▸ **PROMPT**
Copy each line where the word "scene" occurs.

▸ **AVAILABLE DATA**
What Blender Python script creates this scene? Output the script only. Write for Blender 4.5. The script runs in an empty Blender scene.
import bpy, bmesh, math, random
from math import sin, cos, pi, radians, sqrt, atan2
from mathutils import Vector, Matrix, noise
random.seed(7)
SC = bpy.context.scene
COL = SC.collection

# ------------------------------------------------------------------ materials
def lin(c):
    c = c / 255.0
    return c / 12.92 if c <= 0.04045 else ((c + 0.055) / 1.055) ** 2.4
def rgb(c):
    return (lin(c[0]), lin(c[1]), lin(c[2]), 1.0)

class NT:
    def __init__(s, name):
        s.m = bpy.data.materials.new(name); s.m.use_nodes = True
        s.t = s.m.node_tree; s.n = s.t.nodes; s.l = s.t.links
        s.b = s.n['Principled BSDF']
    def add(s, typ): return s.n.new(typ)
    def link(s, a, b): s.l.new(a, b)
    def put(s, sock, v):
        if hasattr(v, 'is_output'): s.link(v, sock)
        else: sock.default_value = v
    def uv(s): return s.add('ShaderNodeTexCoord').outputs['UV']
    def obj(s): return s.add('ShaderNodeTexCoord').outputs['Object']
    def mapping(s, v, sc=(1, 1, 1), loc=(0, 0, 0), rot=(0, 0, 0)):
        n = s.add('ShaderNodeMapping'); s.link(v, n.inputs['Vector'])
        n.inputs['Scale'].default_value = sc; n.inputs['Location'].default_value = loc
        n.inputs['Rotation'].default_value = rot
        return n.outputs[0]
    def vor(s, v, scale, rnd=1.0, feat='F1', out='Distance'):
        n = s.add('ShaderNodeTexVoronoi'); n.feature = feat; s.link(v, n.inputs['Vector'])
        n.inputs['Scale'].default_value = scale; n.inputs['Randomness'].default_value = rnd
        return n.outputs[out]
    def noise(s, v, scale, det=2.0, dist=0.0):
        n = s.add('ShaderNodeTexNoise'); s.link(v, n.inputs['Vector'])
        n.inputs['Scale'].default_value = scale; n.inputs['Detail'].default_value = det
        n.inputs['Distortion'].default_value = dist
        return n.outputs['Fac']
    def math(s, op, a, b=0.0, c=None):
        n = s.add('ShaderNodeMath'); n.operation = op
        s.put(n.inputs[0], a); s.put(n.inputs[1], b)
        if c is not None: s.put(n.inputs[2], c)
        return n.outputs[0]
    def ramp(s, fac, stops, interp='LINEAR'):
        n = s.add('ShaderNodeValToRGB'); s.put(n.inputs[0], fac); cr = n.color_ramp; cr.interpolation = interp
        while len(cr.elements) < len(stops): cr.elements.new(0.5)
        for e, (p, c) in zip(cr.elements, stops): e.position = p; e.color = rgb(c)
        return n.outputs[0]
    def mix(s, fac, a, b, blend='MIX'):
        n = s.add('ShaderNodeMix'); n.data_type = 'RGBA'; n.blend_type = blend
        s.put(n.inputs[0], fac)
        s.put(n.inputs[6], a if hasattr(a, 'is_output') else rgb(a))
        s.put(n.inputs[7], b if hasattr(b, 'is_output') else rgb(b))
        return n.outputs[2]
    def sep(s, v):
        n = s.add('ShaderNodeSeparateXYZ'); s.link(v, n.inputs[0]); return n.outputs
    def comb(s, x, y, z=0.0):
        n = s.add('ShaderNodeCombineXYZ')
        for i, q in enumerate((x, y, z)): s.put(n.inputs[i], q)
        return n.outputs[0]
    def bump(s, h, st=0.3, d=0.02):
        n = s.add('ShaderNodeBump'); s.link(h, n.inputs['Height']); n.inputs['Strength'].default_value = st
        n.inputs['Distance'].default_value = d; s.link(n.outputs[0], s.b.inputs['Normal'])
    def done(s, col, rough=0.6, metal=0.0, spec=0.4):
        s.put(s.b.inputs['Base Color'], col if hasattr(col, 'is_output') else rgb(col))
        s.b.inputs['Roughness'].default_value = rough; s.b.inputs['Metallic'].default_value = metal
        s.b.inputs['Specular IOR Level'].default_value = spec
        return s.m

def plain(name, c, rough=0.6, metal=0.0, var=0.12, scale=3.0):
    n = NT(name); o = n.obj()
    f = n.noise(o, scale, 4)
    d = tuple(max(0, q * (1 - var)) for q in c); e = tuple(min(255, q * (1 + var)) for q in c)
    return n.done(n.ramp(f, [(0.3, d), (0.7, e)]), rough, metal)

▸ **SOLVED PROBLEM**
What Blender Python script creates this scene? Output the script only. Write for Blender 4.5. The script runs in an empty Blender scene.
SC = bpy.context.scene